In Italy, preparing food is never an isolated act: it is care, attention, and encounter. It is a language that connects generations and changes from one home to another, from one village to the next.


A mosaic of landscapes, flavors, and traditions

In Italy, all it takes is moving to the next hillside for the pantry to change, shaped by soil and microclimate. This diversity of landscapes has fostered extraordinary agricultural biodiversity. Take the olive tree, for example: Italy is home to more than five hundred different olive cultivars. Each olive oil tells the story of a place, a light, a season.

In the same way, Italy boasts more than 300 types of pasta, not counting regional and family variations. Yet the most fascinating detail is that almost every family has its own way of doing things: broths, fillings, sauces, even the way the table is set on festive days.

This is why Italian cuisine is never static. It lives in small differences, repeated gestures, and traditions that evolve without ever losing their soul. There are no sacred recipes and no untouchable ingredients — only a remarkable ability to adapt, reinterpret, and make every dish feel like home.
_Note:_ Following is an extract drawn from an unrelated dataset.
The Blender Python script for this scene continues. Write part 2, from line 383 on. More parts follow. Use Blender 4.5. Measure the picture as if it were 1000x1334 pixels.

Italian cuisine is a constantly evolving mosaic, shaped by exchange, influence, memory, and creativity.


Traveling to Italy to learn how to cook

A stay in Italy can also become an opportunity to truly connect with its cuisine, by joining a cooking class or a lesson dedicated to regional traditions.

In Tuscany, for example, cooking means getting your hands into the dough to prepare tordelli, discovering ancient recipes like scarpaccia, tasting torta di pepe, or learning the perfect simplicity of pappa al pomodoro, where just a few ingredients tell a centuries-old story.

Learning how to cook a local dish is not just about following a recipe: it is about understanding a territory, its seasons, and its way of gathering around the table. It is about taking a piece of the journey home, to relive long after returning.


An invitation to discover Italy through food

Visiting Italy also means this: sitting at the table, sharing a meal, listening to a story.

Perhaps this is the most authentic way to understand the country — and the deepest meaning of the UNESCO recognition: Italian cuisine is not just something to taste, but an experience to be lived.